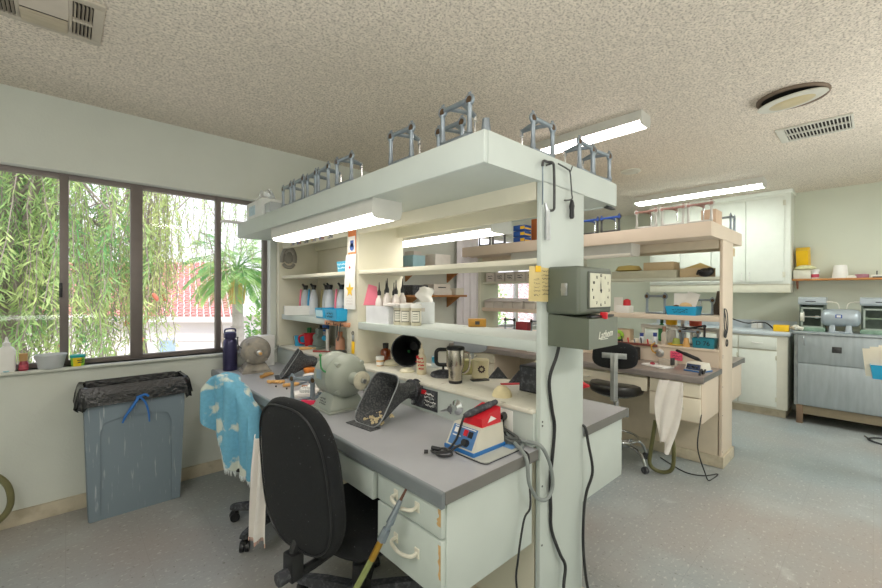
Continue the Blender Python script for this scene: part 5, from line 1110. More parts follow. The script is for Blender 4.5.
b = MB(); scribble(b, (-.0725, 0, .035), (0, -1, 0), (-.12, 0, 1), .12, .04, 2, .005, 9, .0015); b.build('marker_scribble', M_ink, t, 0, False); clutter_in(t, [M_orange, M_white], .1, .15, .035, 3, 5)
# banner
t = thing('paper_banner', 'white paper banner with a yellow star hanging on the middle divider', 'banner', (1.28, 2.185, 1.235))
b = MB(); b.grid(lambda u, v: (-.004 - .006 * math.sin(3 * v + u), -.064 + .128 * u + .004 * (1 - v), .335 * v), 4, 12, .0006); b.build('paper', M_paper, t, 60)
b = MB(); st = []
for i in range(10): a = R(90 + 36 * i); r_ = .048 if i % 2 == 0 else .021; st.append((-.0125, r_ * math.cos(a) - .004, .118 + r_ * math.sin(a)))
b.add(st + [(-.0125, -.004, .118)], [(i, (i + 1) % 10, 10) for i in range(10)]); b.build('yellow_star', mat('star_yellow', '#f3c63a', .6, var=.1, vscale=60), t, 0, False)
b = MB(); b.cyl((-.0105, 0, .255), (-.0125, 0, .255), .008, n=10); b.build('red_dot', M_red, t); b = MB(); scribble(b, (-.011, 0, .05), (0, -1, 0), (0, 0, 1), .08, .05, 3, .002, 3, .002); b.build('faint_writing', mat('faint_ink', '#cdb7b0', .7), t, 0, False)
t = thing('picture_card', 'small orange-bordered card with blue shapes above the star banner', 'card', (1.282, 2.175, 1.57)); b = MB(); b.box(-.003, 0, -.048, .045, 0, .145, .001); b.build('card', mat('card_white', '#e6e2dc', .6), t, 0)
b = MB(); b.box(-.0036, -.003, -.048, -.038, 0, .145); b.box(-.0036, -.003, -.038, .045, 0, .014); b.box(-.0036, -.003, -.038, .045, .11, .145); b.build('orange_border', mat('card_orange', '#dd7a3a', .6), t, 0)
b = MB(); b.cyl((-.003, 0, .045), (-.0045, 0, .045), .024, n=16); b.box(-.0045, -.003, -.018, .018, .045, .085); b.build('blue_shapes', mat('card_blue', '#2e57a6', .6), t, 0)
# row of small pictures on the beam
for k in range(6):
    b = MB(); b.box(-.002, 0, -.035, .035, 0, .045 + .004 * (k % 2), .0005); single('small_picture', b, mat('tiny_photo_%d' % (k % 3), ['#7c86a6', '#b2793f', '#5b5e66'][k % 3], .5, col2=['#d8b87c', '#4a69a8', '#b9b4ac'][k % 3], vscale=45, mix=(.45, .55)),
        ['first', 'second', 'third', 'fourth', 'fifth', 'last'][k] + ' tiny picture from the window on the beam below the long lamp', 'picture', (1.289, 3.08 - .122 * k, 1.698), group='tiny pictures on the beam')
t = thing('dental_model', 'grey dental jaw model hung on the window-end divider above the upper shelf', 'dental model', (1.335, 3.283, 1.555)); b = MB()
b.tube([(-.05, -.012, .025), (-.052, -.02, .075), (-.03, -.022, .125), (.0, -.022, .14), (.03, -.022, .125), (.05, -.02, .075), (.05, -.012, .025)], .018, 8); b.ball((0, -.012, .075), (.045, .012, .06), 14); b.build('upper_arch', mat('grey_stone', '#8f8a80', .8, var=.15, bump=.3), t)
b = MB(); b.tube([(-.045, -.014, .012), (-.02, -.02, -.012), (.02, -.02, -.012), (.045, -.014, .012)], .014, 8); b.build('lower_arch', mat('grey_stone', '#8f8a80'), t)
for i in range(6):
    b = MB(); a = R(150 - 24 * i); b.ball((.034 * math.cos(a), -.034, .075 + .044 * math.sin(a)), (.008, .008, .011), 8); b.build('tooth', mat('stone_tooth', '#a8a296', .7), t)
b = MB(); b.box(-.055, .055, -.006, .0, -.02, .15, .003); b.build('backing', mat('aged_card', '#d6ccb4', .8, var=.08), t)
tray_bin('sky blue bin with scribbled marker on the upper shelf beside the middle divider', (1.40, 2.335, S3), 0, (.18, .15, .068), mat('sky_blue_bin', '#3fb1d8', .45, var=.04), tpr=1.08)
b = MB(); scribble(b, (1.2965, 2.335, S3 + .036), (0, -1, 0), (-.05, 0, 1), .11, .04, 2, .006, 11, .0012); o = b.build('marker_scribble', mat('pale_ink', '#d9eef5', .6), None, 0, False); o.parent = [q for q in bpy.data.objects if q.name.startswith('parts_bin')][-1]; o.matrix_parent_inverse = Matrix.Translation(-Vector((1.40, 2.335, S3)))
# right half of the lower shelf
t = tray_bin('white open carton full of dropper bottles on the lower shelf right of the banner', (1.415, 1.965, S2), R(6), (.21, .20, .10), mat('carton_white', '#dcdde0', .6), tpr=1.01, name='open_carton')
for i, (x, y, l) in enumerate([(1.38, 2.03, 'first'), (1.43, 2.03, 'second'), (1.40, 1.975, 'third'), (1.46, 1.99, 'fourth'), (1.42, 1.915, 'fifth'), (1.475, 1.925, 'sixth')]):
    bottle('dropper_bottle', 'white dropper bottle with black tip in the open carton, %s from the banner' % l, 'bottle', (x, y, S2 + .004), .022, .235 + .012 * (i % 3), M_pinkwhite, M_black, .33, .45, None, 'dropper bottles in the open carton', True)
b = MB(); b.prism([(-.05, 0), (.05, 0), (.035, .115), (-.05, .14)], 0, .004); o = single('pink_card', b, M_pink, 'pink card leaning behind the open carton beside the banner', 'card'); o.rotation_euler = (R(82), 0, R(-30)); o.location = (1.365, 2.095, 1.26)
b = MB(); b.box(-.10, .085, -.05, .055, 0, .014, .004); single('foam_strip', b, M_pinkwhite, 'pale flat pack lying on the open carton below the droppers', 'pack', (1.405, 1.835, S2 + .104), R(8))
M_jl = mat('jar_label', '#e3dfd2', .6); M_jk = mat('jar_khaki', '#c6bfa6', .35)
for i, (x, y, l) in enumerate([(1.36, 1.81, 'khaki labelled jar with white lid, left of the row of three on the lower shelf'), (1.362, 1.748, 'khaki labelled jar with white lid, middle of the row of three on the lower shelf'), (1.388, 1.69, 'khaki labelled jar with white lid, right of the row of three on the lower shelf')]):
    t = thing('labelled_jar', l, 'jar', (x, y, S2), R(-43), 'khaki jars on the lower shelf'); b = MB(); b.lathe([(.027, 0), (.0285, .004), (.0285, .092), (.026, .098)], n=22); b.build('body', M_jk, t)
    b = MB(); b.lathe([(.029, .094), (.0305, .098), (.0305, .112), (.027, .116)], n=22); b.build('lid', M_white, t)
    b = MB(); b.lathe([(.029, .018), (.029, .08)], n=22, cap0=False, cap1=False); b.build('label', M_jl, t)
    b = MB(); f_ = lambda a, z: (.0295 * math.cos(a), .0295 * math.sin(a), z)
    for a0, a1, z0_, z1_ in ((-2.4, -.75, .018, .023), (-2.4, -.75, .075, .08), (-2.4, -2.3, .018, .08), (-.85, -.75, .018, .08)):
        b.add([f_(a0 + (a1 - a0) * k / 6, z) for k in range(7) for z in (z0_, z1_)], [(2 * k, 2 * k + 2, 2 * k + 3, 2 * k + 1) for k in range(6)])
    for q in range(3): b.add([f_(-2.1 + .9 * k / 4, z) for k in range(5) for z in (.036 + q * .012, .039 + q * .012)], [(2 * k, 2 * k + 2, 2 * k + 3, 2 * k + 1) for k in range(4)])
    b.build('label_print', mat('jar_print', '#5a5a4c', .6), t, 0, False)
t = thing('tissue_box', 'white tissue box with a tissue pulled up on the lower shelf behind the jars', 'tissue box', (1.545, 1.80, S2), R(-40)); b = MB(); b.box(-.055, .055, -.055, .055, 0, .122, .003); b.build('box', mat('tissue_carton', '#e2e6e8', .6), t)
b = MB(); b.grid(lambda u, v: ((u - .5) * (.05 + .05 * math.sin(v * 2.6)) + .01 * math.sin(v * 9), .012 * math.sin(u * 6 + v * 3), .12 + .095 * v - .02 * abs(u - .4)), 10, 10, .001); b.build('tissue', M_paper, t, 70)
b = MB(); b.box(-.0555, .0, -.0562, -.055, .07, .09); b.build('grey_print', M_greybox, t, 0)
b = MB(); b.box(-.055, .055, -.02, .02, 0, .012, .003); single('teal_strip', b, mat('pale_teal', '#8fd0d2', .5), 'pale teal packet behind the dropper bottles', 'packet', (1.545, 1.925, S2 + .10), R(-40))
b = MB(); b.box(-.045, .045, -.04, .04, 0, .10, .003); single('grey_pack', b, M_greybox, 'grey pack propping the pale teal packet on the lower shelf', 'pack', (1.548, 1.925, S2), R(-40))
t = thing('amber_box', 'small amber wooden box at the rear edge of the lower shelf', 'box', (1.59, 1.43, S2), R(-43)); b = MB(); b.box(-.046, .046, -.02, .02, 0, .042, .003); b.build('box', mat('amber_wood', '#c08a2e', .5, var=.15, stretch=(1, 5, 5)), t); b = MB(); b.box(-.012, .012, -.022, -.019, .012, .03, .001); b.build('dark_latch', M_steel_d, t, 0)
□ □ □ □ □
Copy out all lines where the word "from" appears.

■ **ANSWER TO THIS EXERCISE**
Continue the Blender Python script for this scene: part 5, from line 1110. More parts follow. The script is for Blender 4.5.
        ['first', 'second', 'third', 'fourth', 'fifth', 'last'][k] + ' tiny picture from the window on the beam below the long lamp', 'picture', (1.289, 3.08 - .122 * k, 1.698), group='tiny pictures on the beam')
    bottle('dropper_bottle', 'white dropper bottle with black tip in the open carton, %s from the banner' % l, 'bottle', (x, y, S2 + .004), .022, .235 + .012 * (i % 3), M_pinkwhite, M_black, .33, .45, None, 'dropper bottles in the open carton', True)